Oysa demokratik siyaset kimliklere, alınan taktik pozisyonlara değil, ilke ve değerlere, fikir ve projelere odaklanmayı gerektirir.
TEK İHTİYACIMIZ DEMOKRASİ VE UZLAŞMA
2015 seçimlerine giderken siyaseti normalleştirmek, toplumsal huzuru sağlamak, birleştirici, kaynaştırıcı, bütünleştirici olmak ve kendi çekirdek seçmeniyle tam anlamıyla barışabilmek yolunda atılacak adımlar bütün siyasi partiler açısından anlamlı ve değerli olacaktır.

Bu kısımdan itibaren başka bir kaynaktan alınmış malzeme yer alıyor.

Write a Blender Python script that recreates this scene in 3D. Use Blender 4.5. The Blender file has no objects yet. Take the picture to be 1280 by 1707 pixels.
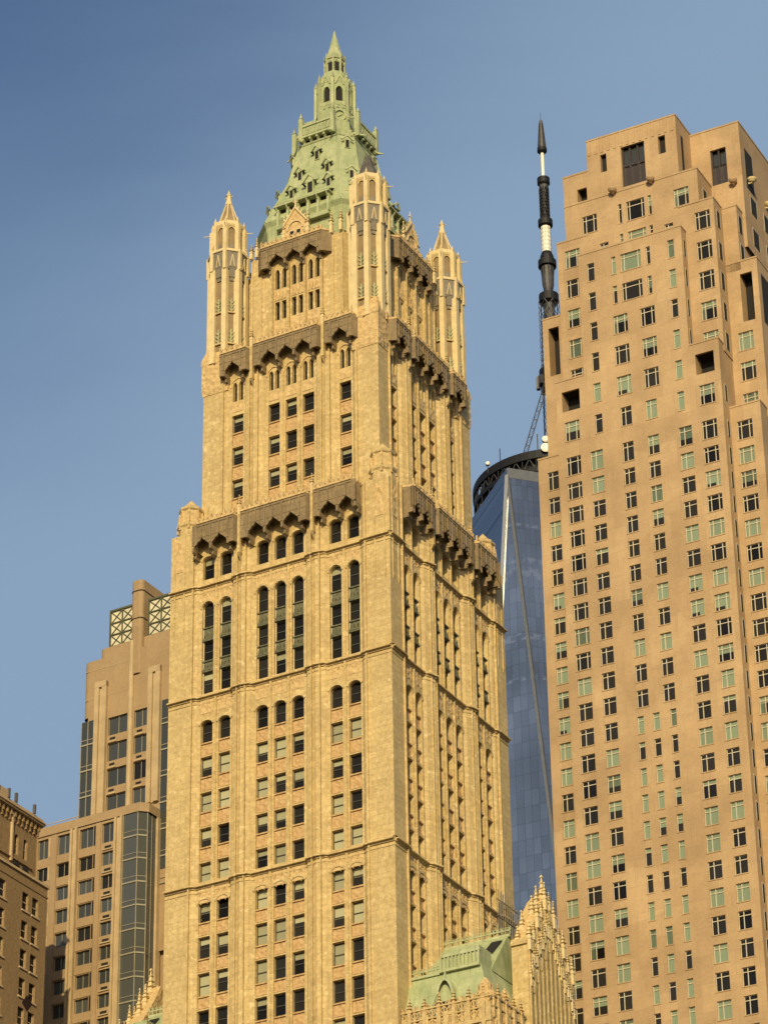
import bpy, math, random
from mathutils import Vector, Matrix
R = math.radians
rnd = random.Random(7)
S = bpy.context.scene
COL = S.collection

# ------------------------------------------------------------------ camera
FPX, TH, RO = 5694.73, R(29.8715), R(-0.929)
fw = Vector((0, math.cos(TH), math.sin(TH))); rt = Vector((1, 0, 0)); up = rt.cross(fw)
c_, s_ = math.cos(RO), math.sin(RO)
rt, up = c_ * rt + s_ * up, -s_ * rt + c_ * up
cam = bpy.data.cameras.new('camera')
cam.sensor_fit = 'HORIZONTAL'; cam.sensor_width = 36.0
cam.lens = FPX / 1280 * 36.0
cam.clip_start = 0.5; cam.clip_end = 9000
co = bpy.data.objects.new('camera', cam); COL.objects.link(co)
mw = Matrix((rt, up, -fw)).transposed().to_4x4(); mw.translation = (0, 0, 1.7)
co.matrix_world = mw
S.camera = co

# ------------------------------------------------------------------ light
SUN_EL, SUN_AZ = 24.0, 185.0
W = bpy.data.worlds.new('World'); S.world = W; W.use_nodes = True
nt = W.node_tree
bg = nt.nodes['Background']; sky = nt.nodes.new('ShaderNodeTexSky')
sky.sky_type = 'NISHITA'; sky.sun_disc = False
sky.sun_elevation = R(SUN_EL); sky.sun_rotation = R(SUN_AZ)
sky.altitude = 0; sky.air_density = 1.0; sky.dust_density = 1.6; sky.ozone_density = 3.0
bg.inputs[1].default_value = 0.108
# a thin veil of high cirrus over the blue: clear towards the upper left, faintly streaked elsewhere
gv = ((rt * 0.6 - up * 0.8)).normalized()
tcw = nt.nodes.new('ShaderNodeTexCoord')
dp = nt.nodes.new('ShaderNodeVectorMath'); dp.operation = 'DOT_PRODUCT'; dp.inputs[1].default_value = gv
nt.links.new(tcw.outputs['Generated'], dp.inputs[0])
mpw = nt.nodes.new('ShaderNodeMapping'); mpw.inputs['Rotation'].default_value = (0.3, 0.9, 0.5); mpw.inputs['Scale'].default_value = (5, 26, 7)
nt.links.new(tcw.outputs['Generated'], mpw.inputs[0])
nz = nt.nodes.new('ShaderNodeTexNoise'); nz.inputs['Scale'].default_value = 1.0; nz.inputs['Detail'].default_value = 5; nt.links.new(mpw.outputs[0], nz.inputs['Vector'])
ma = nt.nodes.new('ShaderNodeMath'); ma.operation = 'MULTIPLY_ADD'; ma.inputs[1].default_value = 0.085
nt.links.new(nz.outputs[0], ma.inputs[0]); nt.links.new(dp.outputs['Value'], ma.inputs[2])
mr = nt.nodes.new('ShaderNodeMapRange'); mr.interpolation_type = 'SMOOTHSTEP'
mr.inputs['From Min'].default_value = -0.152; mr.inputs['From Max'].default_value = 0.003; mr.inputs['To Max'].default_value = 0.9
nt.links.new(ma.outputs[0], mr.inputs['Value'])
mxw = nt.nodes.new('ShaderNodeMix'); mxw.data_type = 'RGBA'; mxw.inputs[7].default_value = (2.46, 3.50, 4.85, 1)
dpf = nt.nodes.new('ShaderNodeVectorMath'); dpf.operation = 'DOT_PRODUCT'; dpf.inputs[1].default_value = fw
nt.links.new(tcw.outputs['Generated'], dpf.inputs[0])
mrf = nt.nodes.new('ShaderNodeMapRange'); mrf.interpolation_type = 'SMOOTHSTEP'; mrf.inputs['From Min'].default_value = 0.55; mrf.inputs['From Max'].default_value = 0.95
nt.links.new(dpf.outputs['Value'], mrf.inputs['Value'])
mlf = nt.nodes.new('ShaderNodeMath'); mlf.operation = 'MULTIPLY'; nt.links.new(mr.outputs[0], mlf.inputs[0]); nt.links.new(mrf.outputs[0], mlf.inputs[1])
nt.links.new(mlf.outputs[0], mxw.inputs[0]); nt.links.new(sky.outputs[0], mxw.inputs[6]); nt.links.new(mxw.outputs[2], bg.inputs[0])
sl = bpy.data.lights.new('sun', 'SUN'); sl.energy = 4.15; sl.angle = R(0.5); sl.color = (1.0, 0.815, 0.465)
so = bpy.data.objects.new('sun', sl); COL.objects.link(so)
az, el = R(SUN_AZ), R(SUN_EL)
to_sun = Vector((math.sin(az) * math.cos(el), math.cos(az) * math.cos(el), math.sin(el)))
so.rotation_euler = (-to_sun).to_track_quat('-Z', 'Y').to_euler()
so.location = (0, -60, 200)
S.view_settings.view_transform = 'Standard'; S.view_settings.look = 'None'
S.view_settings.exposure = 0.0; S.view_settings.gamma = 1.0

# ------------------------------------------------------------------ materials
MATS = {}
def newmat(name):
    m = bpy.data.materials.new(name); m.use_nodes = True
    n = m.node_tree.nodes; l = m.node_tree.links
    return m, n, l, n['Principled BSDF']
def wallvec(n, l):
    tc = n.new('ShaderNodeTexCoord'); sp = n.new('ShaderNodeSeparateXYZ'); l.new(tc.outputs['Object'], sp.inputs[0])
    ad = n.new('ShaderNodeMath'); ad.operation = 'ADD'; l.new(sp.outputs[0], ad.inputs[0]); l.new(sp.outputs[1], ad.inputs[1])
    cb = n.new('ShaderNodeCombineXYZ'); l.new(ad.outputs[0], cb.inputs[0]); l.new(sp.outputs[2], cb.inputs[1])
    return tc, cb
def mixcol(n, l, a, b, fac, typ='MIX'):
    m = n.new('ShaderNodeMix'); m.data_type = 'RGBA'; m.blend_type = typ
    for k, v in ((6, a), (7, b)):
        if isinstance(v, tuple): m.inputs[k].default_value = v
        else: l.new(v, m.inputs[k])
    if isinstance(fac, float): m.inputs[0].default_value = fac
    else: l.new(fac, m.inputs[0])
    return m.outputs[2]
def ramp(n, l, src, p0, p1, c0=(0, 0, 0, 1), c1=(1, 1, 1, 1)):
    r = n.new('ShaderNodeValToRGB'); l.new(src, r.inputs[0])
    r.color_ramp.elements[0].position = p0; r.color_ramp.elements[1].position = p1
    r.color_ramp.elements[0].color = c0; r.color_ramp.elements[1].color = c1
    return r.outputs[0]
def noise(n, l, vec, scale, detail=4, rough=0.6):
    t = n.new('ShaderNodeTexNoise'); t.inputs['Scale'].default_value = scale; t.inputs['Detail'].default_value = detail
    t.inputs['Roughness'].default_value = rough; l.new(vec, t.inputs['Vector'])
    return t.outputs[0]
def stone(name, c, c2, stain, bw=1.3, bh=0.6, mort=0.012, joint=0.55, rough=0.8, stain_amt=0.5, bump=0.25, fleck=None, grain=.85, patch=0.0):
    """ashlar masonry: blocks of two tones, thin joints, vertical weather streaks and blotches"""
    m, n, l, P = newmat(name)
    tc, v = wallvec(n, l)
    b = n.new('ShaderNodeTexBrick'); l.new(v.outputs[0], b.inputs['Vector'])
    b.inputs['Scale'].default_value = 1.0; b.inputs['Brick Width'].default_value = bw; b.inputs['Row Height'].default_value = bh
    b.inputs['Mortar Size'].default_value = mort; b.inputs['Mortar Smooth'].default_value = 0.3; b.inputs['Bias'].default_value = 0.0
    b.inputs['Color1'].default_value = c + (1,); b.inputs['Color2'].default_value = c2 + (1,)
    b.inputs['Mortar'].default_value = tuple(x * joint for x in c) + (1,)
    mp = n.new('ShaderNodeMapping'); mp.inputs['Scale'].default_value = (1.0, 1.0, 0.13); l.new(tc.outputs['Object'], mp.inputs[0])
    st = ramp(n, l, noise(n, l, mp.outputs[0], 0.9, 6, 0.65), 0.42, 0.75)
    bl = ramp(n, l, noise(n, l, tc.outputs['Object'], 0.22, 6, 0.62), 0.40, 0.72)
    f = n.new('ShaderNodeMath'); f.operation = 'MULTIPLY'; l.new(st, f.inputs[0]); f.inputs[1].default_value = stain_amt
    f2 = n.new('ShaderNodeMath'); f2.operation = 'MULTIPLY'; l.new(bl, f2.inputs[0]); f2.inputs[1].default_value = stain_amt
    o = mixcol(n, l, b.outputs[0], stain + (1,), f.outputs[0])
    o = mixcol(n, l, o, stain + (1,), f2.outputs[0])
    fine = noise(n, l, tc.outputs['Object'], 2.6, 5, 0.7)
    o = mixcol(n, l, o, ramp(n, l, fine, 0.3, 0.72, (.66, .64, .60, 1), (1.16, 1.16, 1.16, 1)), grain, 'MULTIPLY')
    if patch:
        cell = n.new('ShaderNodeTexVoronoi'); cell.inputs['Scale'].default_value = 0.16; l.new(v.outputs[0], cell.inputs['Vector'])
        hs_ = n.new('ShaderNodeSeparateColor'); l.new(cell.outputs['Color'], hs_.inputs[0])
        o = mixcol(n, l, o, ramp(n, l, noise(n, l, v.outputs[0], 0.11, 5, 0.65), .35, .65, (.80, .78, .76, 1), (1.13, 1.13, 1.12, 1)), patch, 'MULTIPLY')
        o = mixcol(n, l, o, ramp(n, l, hs_.outputs[0], 0, 1, (.92, .90, .86, 1), (1.06, 1.06, 1.06, 1)), patch, 'MULTIPLY')
    if fleck:
        fl = ramp(n, l, noise(n, l, tc.outputs['Object'], 1.9, 4, 0.55), 0.58, 0.74)
        o = mixcol(n, l, o, fleck + (1,), fl)
    l.new(o, P.inputs['Base Color']); P.inputs['Roughness'].default_value = rough
    bp = n.new('ShaderNodeBump'); bp.inputs['Strength'].default_value = bump; bp.inputs['Distance'].default_value = 0.06
    hs = n.new('ShaderNodeMath'); hs.operation = 'SUBTRACT'; l.new(fine, hs.inputs[0]); l.new(b.outputs[1], hs.inputs[1])
    l.new(hs.outputs[0], bp.inputs['Height']); l.new(bp.outputs[0], P.inputs['Normal'])
    MATS[name] = m; return m
def relief(name, c, c2, scale=2.2, strength=0.9, rough=0.8):
    """carved terracotta: voronoi relief with darker hollows in the moulded pattern"""
    m, n, l, P = newmat(name)
    tc, v = wallvec(n, l)
    vo = n.new('ShaderNodeTexVoronoi'); vo.feature = 'F1'; vo.inputs['Scale'].default_value = scale; l.new(v.outputs[0], vo.inputs['Vector'])
    fine = noise(n, l, tc.outputs['Object'], 3.0, 5, 0.7)
    o = mixcol(n, l, c + (1,), c2 + (1,), ramp(n, l, fine, 0.35, 0.65))
    l.new(o, P.inputs['Base Color']); P.inputs['Roughness'].default_value = rough
    bp = n.new('ShaderNodeBump'); bp.inputs['Strength'].default_value = strength; bp.inputs['Distance'].default_value = 0.15
    l.new(vo.outputs[0], bp.inputs['Height']); l.new(bp.outputs[0], P.inputs['Normal'])
    MATS[name] = m; return m
def plain(name, c, rough=0.6, metal=0.0, var=0.25, scale=0.6, c2=None, bump=0.0, spec=0.5):
    m, n, l, P = newmat(name)
    tc = n.new('ShaderNodeTexCoord')
    f = noise(n, l, tc.outputs['Object'], scale, 6, 0.65)
    c2 = c2 or tuple(max(0, x * (1 - var)) for x in c)
    o = mixcol(n, l, c + (1,), c2 + (1,), ramp(n, l, f, 0.35, 0.68))
    l.new(o, P.inputs['Base Color']); P.inputs['Roughness'].default_value = rough; P.inputs['Metallic'].default_value = metal
    P.inputs['Specular IOR Level'].default_value = spec
    if bump:
        bp = n.new('ShaderNodeBump'); bp.inputs['Strength'].default_value = bump; bp.inputs['Distance'].default_value = 0.1
        l.new(noise(n, l, tc.outputs['Object'], scale * 4, 5, 0.7), bp.inputs['Height']); l.new(bp.outputs[0], P.inputs['Normal'])
    MATS[name] = m; return m
def glass(name, c, rough=0.06, spec=0.6, vary=0.5, wob=0.05, fold=0.0, coat=0.0):
    """window pane: the room, blind or curtain behind shows as the base, the sky as the gloss"""
    m, n, l, P = newmat(name)
    oi = n.new('ShaderNodeObjectInfo'); tc = n.new('ShaderNodeTexCoord')
    hi = tuple(min(1, x * (1 + vary)) for x in c) + (1,); lo = tuple(x * (1 - vary) for x in c) + (1,)
    o = mixcol(n, l, lo, hi, oi.outputs['Random'])
    if fold:
        wv = n.new('ShaderNodeTexWave'); wv.inputs['Scale'].default_value = 1.6; wv.inputs['Distortion'].default_value = 2.5
        l.new(tc.outputs['Object'], wv.inputs['Vector'])
        o = mixcol(n, l, o, tuple(x * (1 - fold) for x in c) + (1,), wv.outputs[0])
    l.new(o, P.inputs['Base Color']); P.inputs['Roughness'].default_value = rough; P.inputs['Specular IOR Level'].default_value = spec
    P.inputs['Coat Weight'].default_value = coat; P.inputs['Coat Roughness'].default_value = 0.05
    bp = n.new('ShaderNodeBump'); bp.inputs['Strength'].default_value = wob; bp.inputs['Distance'].default_value = 0.2
    l.new(noise(n, l, tc.outputs['Object'], 0.8, 2, 0.4), bp.inputs['Height']); l.new(bp.outputs[0], P.inputs['Normal'])
    MATS[name] = m; return m

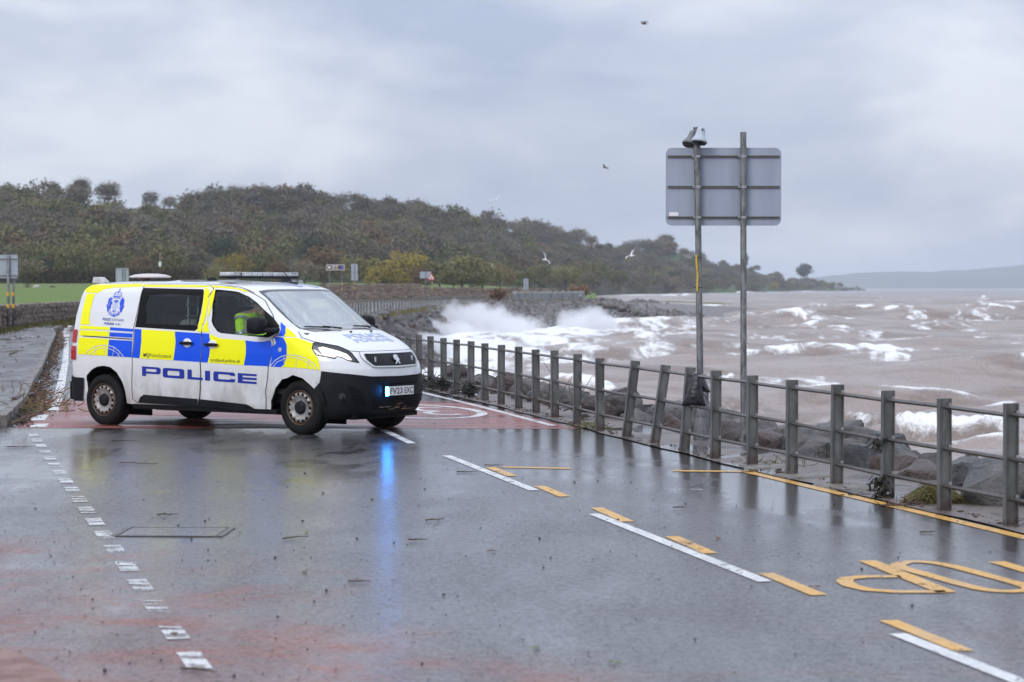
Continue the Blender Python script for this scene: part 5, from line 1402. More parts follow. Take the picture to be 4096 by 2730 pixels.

Evet, siyasi kutuplaşma ve saflaşmanın tabanın konsolidasyonu açısından, oy getirme açısından avantajları var. Ancak bunlar sonsuza kadar elde edilebilecek avantajlar değil. Bu açıdan maksimum sınırlara ulaştık. Artık bu toplum daha fazlasını kaldıramaz. 
Evet, yüzlerce cana malolan maden kazaları, ölümlü inşaat kazaları, 6-7-8 Ekim, Cizre vb derinlemesine soruşturulması gereken olaylarla dolu olumsuzlukları geride bıraktık. Ama derin bir “ohh çekebilme” duygusundan henüz çok uzağız. Çünkü başta Kürt meselesi olmak üzere 2014 yılının çözüme kavuşturulamamış tüm sıradışılıkları bu yıl da hayatımızı etkilemeye devam edecektir.
Cıvataları yerinden çıkarılmış devlet sisteminin, her bir ferdi için adil yarış koşullarının ve umudun yok edildiği bu toplumun ihtiyacı olan tek şey; demokrasi ve uzlaşmadır. 2015’in bu konularda daha iyi bir günler getirmesini diliyoruz.